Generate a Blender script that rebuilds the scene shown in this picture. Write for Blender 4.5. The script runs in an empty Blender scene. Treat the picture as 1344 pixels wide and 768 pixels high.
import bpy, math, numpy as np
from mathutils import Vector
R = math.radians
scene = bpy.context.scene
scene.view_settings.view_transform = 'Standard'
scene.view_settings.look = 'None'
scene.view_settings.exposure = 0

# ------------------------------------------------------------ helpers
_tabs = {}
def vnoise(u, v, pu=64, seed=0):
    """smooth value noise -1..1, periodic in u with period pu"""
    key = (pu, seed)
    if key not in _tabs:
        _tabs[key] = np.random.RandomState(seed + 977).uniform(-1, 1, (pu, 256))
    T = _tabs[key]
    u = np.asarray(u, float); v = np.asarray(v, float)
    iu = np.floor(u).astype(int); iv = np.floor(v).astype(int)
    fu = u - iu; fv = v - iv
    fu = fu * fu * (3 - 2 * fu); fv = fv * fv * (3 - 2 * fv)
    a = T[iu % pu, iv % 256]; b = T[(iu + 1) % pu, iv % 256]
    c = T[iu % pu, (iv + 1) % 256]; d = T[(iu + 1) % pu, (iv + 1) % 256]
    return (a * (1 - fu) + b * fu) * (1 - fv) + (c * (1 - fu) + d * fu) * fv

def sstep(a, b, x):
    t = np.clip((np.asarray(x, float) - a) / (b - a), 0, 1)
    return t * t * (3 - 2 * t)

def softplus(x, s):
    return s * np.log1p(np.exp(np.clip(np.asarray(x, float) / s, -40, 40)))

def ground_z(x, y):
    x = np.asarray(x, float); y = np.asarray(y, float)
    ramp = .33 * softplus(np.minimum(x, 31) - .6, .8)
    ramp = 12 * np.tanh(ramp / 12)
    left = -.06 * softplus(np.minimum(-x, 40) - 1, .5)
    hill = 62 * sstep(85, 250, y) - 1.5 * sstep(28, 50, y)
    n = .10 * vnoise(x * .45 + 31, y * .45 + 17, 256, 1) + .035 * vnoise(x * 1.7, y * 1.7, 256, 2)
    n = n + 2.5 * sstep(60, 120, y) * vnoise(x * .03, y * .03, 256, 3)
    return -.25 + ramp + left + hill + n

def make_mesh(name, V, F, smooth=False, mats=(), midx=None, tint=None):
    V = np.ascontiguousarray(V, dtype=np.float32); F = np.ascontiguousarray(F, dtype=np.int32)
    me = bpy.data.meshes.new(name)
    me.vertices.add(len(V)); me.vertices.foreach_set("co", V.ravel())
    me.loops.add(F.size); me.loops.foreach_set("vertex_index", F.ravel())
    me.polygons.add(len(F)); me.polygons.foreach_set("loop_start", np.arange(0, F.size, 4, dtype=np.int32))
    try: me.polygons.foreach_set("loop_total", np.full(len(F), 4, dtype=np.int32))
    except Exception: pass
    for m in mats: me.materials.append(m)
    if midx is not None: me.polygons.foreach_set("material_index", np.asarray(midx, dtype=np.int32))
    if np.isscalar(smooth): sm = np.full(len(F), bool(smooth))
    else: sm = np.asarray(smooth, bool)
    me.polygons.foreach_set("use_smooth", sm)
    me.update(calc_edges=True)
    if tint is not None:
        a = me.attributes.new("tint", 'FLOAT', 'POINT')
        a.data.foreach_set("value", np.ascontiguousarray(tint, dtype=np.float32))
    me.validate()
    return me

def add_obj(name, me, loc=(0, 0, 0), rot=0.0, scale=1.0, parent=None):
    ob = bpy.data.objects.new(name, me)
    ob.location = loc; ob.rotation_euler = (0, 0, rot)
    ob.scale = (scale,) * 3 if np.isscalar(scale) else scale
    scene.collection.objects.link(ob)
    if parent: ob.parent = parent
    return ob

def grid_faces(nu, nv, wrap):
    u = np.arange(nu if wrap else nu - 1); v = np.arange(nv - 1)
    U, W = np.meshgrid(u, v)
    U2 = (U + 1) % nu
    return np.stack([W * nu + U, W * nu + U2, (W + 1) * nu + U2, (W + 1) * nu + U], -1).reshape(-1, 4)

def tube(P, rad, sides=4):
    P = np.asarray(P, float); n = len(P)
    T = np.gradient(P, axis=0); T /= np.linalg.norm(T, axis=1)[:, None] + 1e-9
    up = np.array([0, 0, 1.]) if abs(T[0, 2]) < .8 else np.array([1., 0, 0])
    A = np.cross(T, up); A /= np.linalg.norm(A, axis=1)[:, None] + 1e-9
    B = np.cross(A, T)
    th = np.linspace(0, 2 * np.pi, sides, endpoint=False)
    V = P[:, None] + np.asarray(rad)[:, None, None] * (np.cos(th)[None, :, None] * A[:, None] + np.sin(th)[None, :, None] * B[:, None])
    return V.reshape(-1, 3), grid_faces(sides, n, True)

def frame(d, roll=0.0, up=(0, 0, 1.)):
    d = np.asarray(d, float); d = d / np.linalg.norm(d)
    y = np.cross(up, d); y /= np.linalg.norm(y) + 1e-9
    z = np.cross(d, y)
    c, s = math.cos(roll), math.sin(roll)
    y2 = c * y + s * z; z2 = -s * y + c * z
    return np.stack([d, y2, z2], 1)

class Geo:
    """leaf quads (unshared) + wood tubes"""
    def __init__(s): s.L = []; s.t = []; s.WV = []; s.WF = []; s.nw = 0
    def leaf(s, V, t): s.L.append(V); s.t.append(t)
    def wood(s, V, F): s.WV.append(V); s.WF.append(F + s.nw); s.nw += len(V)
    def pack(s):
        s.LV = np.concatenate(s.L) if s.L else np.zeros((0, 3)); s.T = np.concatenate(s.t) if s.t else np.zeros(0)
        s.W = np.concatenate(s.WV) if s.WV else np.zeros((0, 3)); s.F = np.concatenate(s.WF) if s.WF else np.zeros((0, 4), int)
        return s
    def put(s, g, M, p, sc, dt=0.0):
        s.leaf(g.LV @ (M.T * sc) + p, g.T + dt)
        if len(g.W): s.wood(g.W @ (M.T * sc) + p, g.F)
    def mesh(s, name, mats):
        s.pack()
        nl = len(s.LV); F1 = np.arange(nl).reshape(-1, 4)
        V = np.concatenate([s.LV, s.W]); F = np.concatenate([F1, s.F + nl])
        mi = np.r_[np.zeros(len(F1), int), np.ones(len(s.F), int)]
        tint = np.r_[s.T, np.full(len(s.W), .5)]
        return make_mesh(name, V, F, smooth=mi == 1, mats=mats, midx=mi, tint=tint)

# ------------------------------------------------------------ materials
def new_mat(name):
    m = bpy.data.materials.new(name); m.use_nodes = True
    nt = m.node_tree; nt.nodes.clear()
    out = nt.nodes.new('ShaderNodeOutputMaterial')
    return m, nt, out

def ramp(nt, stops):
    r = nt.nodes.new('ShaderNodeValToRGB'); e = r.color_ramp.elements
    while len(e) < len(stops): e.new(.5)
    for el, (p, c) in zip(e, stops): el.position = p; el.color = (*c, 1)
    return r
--
• **REQUIREMENT**
The lines from the top of the data above down to the line containing "return s * np.log1p(np.exp(np.clip(np.asarray(x, float)" are to be copied exactly; no other line should appear.

• **OUTPUT OF THE EXERCISE**
Generate a Blender script that rebuilds the scene shown in this picture. Write for Blender 4.5. The script runs in an empty Blender scene. Treat the picture as 1344 pixels wide and 768 pixels high.
import bpy, math, numpy as np
from mathutils import Vector
R = math.radians
scene = bpy.context.scene
scene.view_settings.view_transform = 'Standard'
scene.view_settings.look = 'None'
scene.view_settings.exposure = 0

# ------------------------------------------------------------ helpers
_tabs = {}
def vnoise(u, v, pu=64, seed=0):
    """smooth value noise -1..1, periodic in u with period pu"""
    key = (pu, seed)
    if key not in _tabs:
        _tabs[key] = np.random.RandomState(seed + 977).uniform(-1, 1, (pu, 256))
    T = _tabs[key]
    u = np.asarray(u, float); v = np.asarray(v, float)
    iu = np.floor(u).astype(int); iv = np.floor(v).astype(int)
    fu = u - iu; fv = v - iv
    fu = fu * fu * (3 - 2 * fu); fv = fv * fv * (3 - 2 * fv)
    a = T[iu % pu, iv % 256]; b = T[(iu + 1) % pu, iv % 256]
    c = T[iu % pu, (iv + 1) % 256]; d = T[(iu + 1) % pu, (iv + 1) % 256]
    return (a * (1 - fu) + b * fu) * (1 - fv) + (c * (1 - fu) + d * fu) * fv

def sstep(a, b, x):
    t = np.clip((np.asarray(x, float) - a) / (b - a), 0, 1)
    return t * t * (3 - 2 * t)

def softplus(x, s):
    return s * np.log1p(np.exp(np.clip(np.asarray(x, float) / s, -40, 40)))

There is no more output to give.